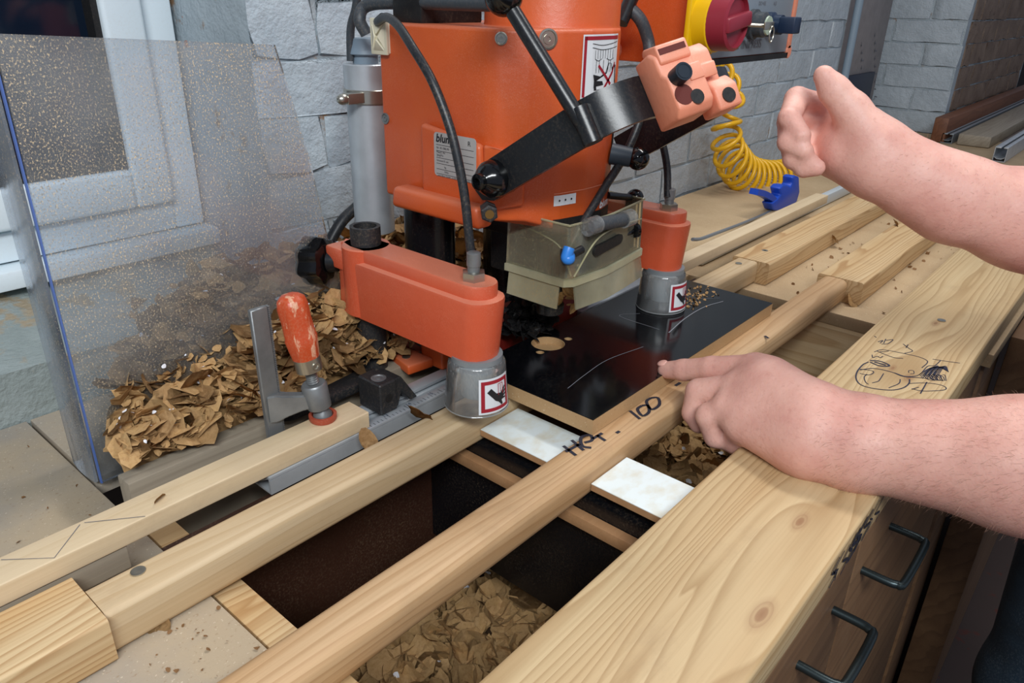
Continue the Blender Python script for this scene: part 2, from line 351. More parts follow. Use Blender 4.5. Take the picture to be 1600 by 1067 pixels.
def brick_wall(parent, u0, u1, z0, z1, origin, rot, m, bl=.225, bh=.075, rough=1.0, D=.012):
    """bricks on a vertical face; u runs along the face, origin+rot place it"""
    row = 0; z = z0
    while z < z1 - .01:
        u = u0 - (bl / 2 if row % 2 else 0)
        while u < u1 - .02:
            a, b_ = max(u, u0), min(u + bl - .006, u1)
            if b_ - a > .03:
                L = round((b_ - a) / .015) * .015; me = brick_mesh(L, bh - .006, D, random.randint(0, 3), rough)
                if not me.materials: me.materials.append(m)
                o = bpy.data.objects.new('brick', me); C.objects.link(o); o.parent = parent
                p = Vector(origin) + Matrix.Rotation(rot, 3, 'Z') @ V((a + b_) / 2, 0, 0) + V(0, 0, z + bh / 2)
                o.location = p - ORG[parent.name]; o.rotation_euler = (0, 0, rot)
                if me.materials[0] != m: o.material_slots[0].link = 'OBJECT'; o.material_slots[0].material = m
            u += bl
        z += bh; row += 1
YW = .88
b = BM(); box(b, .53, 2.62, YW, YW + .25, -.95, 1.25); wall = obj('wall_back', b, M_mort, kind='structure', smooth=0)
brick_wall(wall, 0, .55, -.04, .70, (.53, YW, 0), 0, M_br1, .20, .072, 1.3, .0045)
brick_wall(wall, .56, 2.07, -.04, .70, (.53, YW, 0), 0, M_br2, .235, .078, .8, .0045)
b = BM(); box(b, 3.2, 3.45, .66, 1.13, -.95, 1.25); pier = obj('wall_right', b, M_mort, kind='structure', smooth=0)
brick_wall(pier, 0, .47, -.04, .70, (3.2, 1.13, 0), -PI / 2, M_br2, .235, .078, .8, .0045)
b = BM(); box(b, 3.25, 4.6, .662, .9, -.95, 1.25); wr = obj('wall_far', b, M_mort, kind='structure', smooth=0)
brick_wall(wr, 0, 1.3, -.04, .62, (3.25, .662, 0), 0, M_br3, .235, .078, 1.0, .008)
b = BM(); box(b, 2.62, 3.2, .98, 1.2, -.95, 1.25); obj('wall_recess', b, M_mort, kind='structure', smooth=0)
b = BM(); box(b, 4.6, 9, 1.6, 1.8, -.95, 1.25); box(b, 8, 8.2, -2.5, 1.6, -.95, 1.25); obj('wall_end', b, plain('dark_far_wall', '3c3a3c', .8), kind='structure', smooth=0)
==
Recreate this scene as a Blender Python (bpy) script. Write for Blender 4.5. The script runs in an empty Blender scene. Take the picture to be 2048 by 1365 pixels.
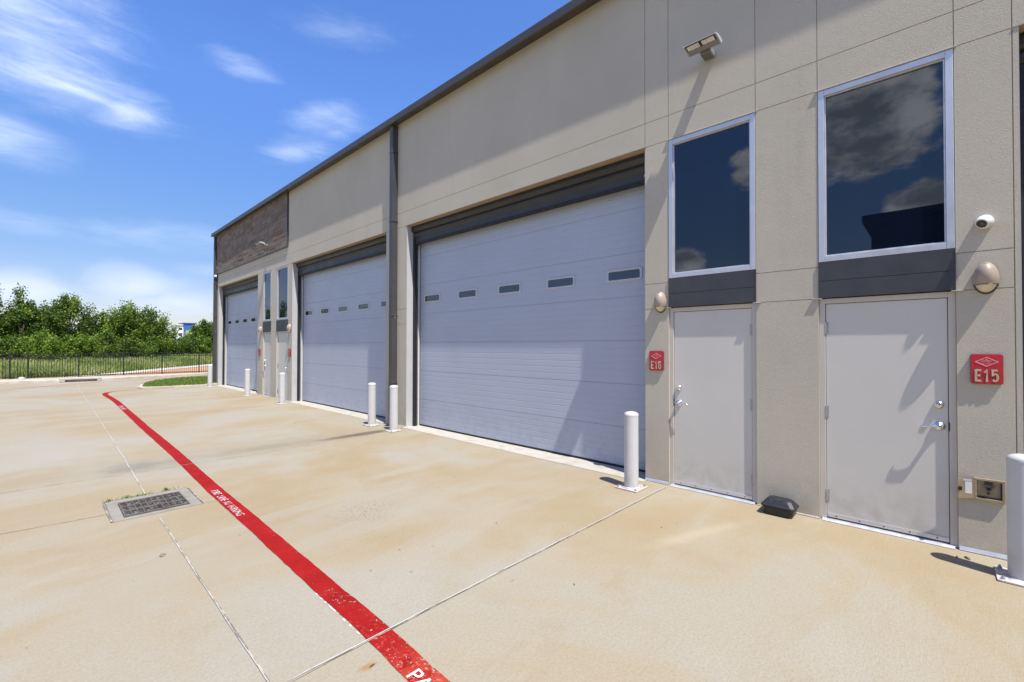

- Task prompt: In the listing above, locate the line with "Continue the Blender" and the line with "b = BM(); box(b, 4.6, 9, 1.6, 1.8, -.95, 1.25);", then extract exactly those lines and every line between them, and nothing more.

- Exercise output:
Continue the Blender Python script for this scene: part 2, from line 351. More parts follow. Use Blender 4.5. Take the picture to be 1600 by 1067 pixels.
def brick_wall(parent, u0, u1, z0, z1, origin, rot, m, bl=.225, bh=.075, rough=1.0, D=.012):
    """bricks on a vertical face; u runs along the face, origin+rot place it"""
    row = 0; z = z0
    while z < z1 - .01:
        u = u0 - (bl / 2 if row % 2 else 0)
        while u < u1 - .02:
            a, b_ = max(u, u0), min(u + bl - .006, u1)
            if b_ - a > .03:
                L = round((b_ - a) / .015) * .015; me = brick_mesh(L, bh - .006, D, random.randint(0, 3), rough)
                if not me.materials: me.materials.append(m)
                o = bpy.data.objects.new('brick', me); C.objects.link(o); o.parent = parent
                p = Vector(origin) + Matrix.Rotation(rot, 3, 'Z') @ V((a + b_) / 2, 0, 0) + V(0, 0, z + bh / 2)
                o.location = p - ORG[parent.name]; o.rotation_euler = (0, 0, rot)
                if me.materials[0] != m: o.material_slots[0].link = 'OBJECT'; o.material_slots[0].material = m
            u += bl
        z += bh; row += 1
YW = .88
b = BM(); box(b, .53, 2.62, YW, YW + .25, -.95, 1.25); wall = obj('wall_back', b, M_mort, kind='structure', smooth=0)
brick_wall(wall, 0, .55, -.04, .70, (.53, YW, 0), 0, M_br1, .20, .072, 1.3, .0045)
brick_wall(wall, .56, 2.07, -.04, .70, (.53, YW, 0), 0, M_br2, .235, .078, .8, .0045)
b = BM(); box(b, 3.2, 3.45, .66, 1.13, -.95, 1.25); pier = obj('wall_right', b, M_mort, kind='structure', smooth=0)
brick_wall(pier, 0, .47, -.04, .70, (3.2, 1.13, 0), -PI / 2, M_br2, .235, .078, .8, .0045)
b = BM(); box(b, 3.25, 4.6, .662, .9, -.95, 1.25); wr = obj('wall_far', b, M_mort, kind='structure', smooth=0)
brick_wall(wr, 0, 1.3, -.04, .62, (3.25, .662, 0), 0, M_br3, .235, .078, 1.0, .008)
b = BM(); box(b, 2.62, 3.2, .98, 1.2, -.95, 1.25); obj('wall_recess', b, M_mort, kind='structure', smooth=0)
b = BM(); box(b, 4.6, 9, 1.6, 1.8, -.95, 1.25); box(b, 8, 8.2, -2.5, 1.6, -.95, 1.25); obj('wall_end', b, plain('dark_far_wall', '3c3a3c', .8), kind='structure', smooth=0)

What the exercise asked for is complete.